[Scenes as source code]
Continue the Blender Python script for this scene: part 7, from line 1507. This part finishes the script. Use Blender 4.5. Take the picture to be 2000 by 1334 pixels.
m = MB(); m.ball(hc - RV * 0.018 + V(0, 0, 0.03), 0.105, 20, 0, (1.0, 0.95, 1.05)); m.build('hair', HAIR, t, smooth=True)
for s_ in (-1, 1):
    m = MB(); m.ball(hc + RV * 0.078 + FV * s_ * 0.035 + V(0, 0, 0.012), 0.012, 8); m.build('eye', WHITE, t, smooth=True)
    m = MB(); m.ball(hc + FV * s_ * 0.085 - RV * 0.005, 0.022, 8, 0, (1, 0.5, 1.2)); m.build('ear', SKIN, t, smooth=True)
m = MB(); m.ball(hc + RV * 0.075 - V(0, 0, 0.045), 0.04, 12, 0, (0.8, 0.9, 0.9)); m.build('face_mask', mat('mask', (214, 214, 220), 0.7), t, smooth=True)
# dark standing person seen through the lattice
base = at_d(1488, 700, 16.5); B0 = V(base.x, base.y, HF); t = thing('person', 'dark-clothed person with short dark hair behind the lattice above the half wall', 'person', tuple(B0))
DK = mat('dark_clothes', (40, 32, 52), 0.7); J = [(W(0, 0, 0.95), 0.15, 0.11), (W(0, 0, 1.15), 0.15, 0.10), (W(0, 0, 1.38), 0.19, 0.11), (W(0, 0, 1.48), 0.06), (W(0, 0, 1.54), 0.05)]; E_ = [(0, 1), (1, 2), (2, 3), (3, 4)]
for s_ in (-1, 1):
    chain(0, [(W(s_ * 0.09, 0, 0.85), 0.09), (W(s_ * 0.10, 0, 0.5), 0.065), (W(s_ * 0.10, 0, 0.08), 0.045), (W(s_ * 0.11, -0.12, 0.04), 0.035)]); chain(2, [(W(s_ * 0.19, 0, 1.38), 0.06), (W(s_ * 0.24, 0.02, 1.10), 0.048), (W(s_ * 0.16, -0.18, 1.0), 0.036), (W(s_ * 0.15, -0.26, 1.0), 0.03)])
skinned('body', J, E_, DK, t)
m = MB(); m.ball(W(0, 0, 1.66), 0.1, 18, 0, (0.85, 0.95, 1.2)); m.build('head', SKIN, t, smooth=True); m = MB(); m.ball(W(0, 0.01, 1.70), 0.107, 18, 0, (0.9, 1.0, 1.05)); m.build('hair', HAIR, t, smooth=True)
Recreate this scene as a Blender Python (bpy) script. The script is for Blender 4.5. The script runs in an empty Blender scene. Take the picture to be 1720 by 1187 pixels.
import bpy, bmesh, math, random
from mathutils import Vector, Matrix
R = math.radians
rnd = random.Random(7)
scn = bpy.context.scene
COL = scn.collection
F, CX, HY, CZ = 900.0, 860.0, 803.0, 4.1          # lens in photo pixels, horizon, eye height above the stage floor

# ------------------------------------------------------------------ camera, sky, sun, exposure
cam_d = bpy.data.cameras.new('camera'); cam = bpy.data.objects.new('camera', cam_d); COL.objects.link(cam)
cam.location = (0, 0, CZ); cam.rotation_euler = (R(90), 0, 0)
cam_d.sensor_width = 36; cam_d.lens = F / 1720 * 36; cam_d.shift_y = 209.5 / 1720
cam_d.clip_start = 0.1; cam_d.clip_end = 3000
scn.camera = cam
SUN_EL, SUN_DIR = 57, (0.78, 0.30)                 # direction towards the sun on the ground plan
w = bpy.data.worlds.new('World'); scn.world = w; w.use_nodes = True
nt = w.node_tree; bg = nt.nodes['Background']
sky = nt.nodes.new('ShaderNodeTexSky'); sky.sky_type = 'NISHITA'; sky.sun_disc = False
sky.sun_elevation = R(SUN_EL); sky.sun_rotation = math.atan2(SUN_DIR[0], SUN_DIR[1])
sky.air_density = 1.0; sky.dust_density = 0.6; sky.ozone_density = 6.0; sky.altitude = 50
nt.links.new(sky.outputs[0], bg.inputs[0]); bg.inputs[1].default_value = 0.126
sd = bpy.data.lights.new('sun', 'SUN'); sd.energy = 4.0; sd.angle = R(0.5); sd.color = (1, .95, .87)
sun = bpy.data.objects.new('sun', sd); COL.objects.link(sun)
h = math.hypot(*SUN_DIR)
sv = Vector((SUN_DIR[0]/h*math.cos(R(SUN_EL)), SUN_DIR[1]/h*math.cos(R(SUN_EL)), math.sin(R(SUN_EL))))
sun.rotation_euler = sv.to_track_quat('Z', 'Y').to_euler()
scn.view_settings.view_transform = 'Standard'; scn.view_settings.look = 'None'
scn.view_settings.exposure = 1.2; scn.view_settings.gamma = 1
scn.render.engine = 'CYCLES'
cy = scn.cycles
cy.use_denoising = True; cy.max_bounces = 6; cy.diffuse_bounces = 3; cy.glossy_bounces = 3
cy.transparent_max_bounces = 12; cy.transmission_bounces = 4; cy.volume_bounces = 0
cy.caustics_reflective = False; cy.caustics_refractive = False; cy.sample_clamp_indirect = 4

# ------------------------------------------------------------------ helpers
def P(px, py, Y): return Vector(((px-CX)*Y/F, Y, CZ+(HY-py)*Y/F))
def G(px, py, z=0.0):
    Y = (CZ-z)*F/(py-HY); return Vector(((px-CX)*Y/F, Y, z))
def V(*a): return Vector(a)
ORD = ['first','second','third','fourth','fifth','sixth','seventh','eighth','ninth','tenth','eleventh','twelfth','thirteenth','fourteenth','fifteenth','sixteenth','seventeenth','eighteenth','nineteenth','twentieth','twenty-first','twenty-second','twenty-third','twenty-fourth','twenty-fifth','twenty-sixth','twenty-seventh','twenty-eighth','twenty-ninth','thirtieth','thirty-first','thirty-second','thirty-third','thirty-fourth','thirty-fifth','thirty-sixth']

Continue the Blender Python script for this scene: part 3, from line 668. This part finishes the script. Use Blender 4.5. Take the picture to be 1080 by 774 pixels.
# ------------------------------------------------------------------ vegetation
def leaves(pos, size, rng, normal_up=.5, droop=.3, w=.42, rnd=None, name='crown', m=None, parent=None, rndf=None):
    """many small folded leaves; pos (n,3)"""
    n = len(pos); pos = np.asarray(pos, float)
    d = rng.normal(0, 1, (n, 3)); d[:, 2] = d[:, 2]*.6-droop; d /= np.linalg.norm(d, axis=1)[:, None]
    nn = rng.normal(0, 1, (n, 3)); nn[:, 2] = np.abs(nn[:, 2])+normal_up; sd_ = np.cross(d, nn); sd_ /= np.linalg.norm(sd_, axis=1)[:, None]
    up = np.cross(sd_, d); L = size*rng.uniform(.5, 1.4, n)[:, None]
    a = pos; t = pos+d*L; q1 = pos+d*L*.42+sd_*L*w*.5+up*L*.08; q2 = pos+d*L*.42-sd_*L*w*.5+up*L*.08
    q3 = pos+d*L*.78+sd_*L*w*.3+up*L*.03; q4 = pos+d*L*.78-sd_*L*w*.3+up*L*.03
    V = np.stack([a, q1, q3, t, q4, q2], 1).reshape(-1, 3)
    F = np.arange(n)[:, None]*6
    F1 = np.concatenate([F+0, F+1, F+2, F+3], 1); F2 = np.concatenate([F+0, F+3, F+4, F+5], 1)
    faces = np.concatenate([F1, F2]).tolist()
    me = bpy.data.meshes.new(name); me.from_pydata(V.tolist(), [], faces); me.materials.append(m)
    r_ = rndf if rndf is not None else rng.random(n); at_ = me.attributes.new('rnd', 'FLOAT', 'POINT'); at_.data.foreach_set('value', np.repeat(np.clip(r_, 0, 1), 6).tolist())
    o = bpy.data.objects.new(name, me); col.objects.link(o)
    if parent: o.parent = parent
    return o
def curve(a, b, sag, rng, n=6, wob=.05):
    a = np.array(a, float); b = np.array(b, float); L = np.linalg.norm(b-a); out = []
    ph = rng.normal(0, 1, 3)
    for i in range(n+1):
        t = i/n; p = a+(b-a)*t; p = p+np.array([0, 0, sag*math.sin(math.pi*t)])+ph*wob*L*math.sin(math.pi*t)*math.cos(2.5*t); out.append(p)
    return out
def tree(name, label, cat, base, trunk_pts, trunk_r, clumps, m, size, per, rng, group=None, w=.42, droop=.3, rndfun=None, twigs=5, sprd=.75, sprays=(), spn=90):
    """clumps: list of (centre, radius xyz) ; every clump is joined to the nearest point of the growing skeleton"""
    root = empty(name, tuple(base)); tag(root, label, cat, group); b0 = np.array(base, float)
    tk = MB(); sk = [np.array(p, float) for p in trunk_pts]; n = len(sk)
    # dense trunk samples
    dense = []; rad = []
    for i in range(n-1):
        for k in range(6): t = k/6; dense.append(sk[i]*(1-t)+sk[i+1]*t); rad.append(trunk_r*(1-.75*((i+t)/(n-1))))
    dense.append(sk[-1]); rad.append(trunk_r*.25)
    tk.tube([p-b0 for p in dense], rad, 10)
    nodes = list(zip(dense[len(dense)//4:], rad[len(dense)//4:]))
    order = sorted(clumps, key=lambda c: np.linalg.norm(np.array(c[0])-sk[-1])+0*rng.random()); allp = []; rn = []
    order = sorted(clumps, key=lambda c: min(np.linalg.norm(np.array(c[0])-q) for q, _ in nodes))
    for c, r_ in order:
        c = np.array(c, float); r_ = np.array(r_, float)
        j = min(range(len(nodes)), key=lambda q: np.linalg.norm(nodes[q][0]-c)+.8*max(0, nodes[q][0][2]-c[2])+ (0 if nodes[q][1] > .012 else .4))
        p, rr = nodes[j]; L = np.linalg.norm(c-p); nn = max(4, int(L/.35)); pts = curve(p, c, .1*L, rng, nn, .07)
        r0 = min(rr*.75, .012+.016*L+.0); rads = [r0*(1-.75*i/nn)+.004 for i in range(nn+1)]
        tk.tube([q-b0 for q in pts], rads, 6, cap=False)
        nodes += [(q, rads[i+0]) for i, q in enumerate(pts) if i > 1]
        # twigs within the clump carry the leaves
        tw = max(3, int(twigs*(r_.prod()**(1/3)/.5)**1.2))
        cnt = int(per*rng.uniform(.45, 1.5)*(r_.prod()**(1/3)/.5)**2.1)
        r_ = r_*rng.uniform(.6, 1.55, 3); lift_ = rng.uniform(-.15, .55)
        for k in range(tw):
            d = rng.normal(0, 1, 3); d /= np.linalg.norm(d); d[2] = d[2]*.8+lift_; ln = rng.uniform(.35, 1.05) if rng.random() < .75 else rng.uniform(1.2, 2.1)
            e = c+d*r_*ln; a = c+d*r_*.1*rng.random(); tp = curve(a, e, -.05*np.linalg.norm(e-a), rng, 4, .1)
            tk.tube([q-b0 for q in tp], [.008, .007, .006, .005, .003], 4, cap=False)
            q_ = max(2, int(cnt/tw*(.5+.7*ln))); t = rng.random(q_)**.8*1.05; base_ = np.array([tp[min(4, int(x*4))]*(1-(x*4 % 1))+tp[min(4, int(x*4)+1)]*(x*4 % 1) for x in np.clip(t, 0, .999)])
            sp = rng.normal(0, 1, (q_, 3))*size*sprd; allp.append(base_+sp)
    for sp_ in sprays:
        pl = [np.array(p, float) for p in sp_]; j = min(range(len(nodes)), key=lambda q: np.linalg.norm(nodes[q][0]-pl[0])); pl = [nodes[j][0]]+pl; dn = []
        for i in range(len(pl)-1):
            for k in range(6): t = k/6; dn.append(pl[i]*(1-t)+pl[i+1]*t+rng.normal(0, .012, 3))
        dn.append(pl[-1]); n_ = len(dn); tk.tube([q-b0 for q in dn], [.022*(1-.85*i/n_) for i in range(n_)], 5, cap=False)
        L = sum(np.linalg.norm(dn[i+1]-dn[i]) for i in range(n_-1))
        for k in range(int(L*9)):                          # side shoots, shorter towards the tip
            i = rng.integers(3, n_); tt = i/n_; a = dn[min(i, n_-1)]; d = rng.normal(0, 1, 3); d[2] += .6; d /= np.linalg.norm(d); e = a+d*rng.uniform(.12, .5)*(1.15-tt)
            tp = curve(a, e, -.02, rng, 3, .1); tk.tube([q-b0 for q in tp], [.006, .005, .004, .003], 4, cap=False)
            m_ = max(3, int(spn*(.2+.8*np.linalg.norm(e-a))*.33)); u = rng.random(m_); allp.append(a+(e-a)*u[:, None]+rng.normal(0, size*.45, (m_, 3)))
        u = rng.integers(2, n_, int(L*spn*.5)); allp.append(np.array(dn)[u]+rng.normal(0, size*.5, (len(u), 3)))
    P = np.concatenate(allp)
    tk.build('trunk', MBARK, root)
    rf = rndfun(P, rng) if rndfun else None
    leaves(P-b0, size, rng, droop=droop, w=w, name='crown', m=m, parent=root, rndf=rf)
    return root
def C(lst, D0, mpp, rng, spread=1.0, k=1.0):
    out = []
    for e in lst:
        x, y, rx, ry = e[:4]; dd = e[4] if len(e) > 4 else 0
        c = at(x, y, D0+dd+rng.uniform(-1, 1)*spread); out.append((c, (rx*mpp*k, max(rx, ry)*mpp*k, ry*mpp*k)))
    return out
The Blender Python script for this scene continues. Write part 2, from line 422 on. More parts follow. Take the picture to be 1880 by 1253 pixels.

• GIVEN TASK: Would you quote everything above from the line containing "Recreate this scene" down to the line containing "F, CX, HY, CZ"? Include both of those lines and nothing else.

• ANSWER TO THIS EXERCISE:
Recreate this scene as a Blender Python (bpy) script. The script is for Blender 4.5. The script runs in an empty Blender scene. Take the picture to be 1720 by 1187 pixels.
import bpy, bmesh, math, random
from mathutils import Vector, Matrix
R = math.radians
rnd = random.Random(7)
scn = bpy.context.scene
COL = scn.collection
F, CX, HY, CZ = 900.0, 860.0, 803.0, 4.1          # lens in photo pixels, horizon, eye height above the stage floor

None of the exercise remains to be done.